Selon Hasni Abidi, directeur du Centre d’études et de recherche du monde arabe et méditerranéen, les poids lourds du monde arabe, Arabie saoudite, Egypte et Jordanie, avait donné leur aval pour une intervention israélienne rapide contre le Hezbolla


Je partage tout à fait son opinion. C’est d’ailleurs une preuve de plus que les événements survenus à Gaza et au Liban, ne sont pas la conséquence du « kidnapping » de soldats israéliens. L’existence du Hamas et du Hezbollah ne cadre pas avec les projets occidentaux dans la région, que ce soit ceux des Etats-Unis et d’Israël de remodeler le Proche-Orient, ou de la France qui cherche à sauvegarder sa zone d’influence, sa « part du gâteau » comme on disait après la Première guerre mondiale.
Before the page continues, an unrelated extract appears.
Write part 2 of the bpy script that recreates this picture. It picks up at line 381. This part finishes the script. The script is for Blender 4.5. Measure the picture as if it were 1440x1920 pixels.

Quant aux dirigeants arabes, « poids lourds » ou « poids plumes »… ils sont pour la plupart usés par la corruption et les reniements successifs, pris entre deux feux : les ordres américains donnés en fonction d’intérêts du moment, et le vent de la révolte qui pointe à l’horizon dans chacun de leur pays.

Que les « poids lourds » prennent garde : ils sont peut-être les prochains sur la liste des néo conservateurs ! L’Arabie pourrait être divisée en deux royaumes : un du Nedj, l’autre du Hedjaz. En 1973, lors du premier choc pétrolier, Henry Kissinger y avait pensé. En Egypte, les néo conservateurs américains verraient bien la constitution d’un Etat copte, et la Jordanie pourrait être tout simplement démembrée, voir rayée de la carte, pour laisser la place à une enclave où seraient regroupés les réfugiés palestiniens.

Quelles seront les conséquences exactes de la destruction du Liban ?


La destruction du Liban fait partie du plan « Grand Moyen-Orient » et s’inspire d’un rêve sioniste datant de l’effondrement de l’Empire Ottoman. Mais rien ne dit que les néo conservateurs et les Israéliens parviendront à leurs fins, notamment la création d’un Etat chrétien vassal d’Israël.

La destruction du Liban, si elle survenait, provoquerait un raz de marée anti-occidental incontrôlable dans tout le monde musulman. Ce qui vient de se produire est déjà très grave et irréversible. Quand les Européens oseront-ils se désolidariser clairement des projets néo conservateurs ? Le double jeu de la France est pitoyable. Cette fois, la politique arabe gaulliste est bien morte.

Comme me le disait l’an dernier à Damas Khaled Machaal, chef politique du Hamas : « Si les Américains continuent, il y aura des Hamas et des Hezbollah du Maroc à l’Asie centrale ». C’est ce type d’organisation qui est aujourd’hui en phase avec les aspirations des peuples du monde arabe, pas les monarques discrédités et les nationalistes usés. Ce sont eux nos véritables interlocuteurs.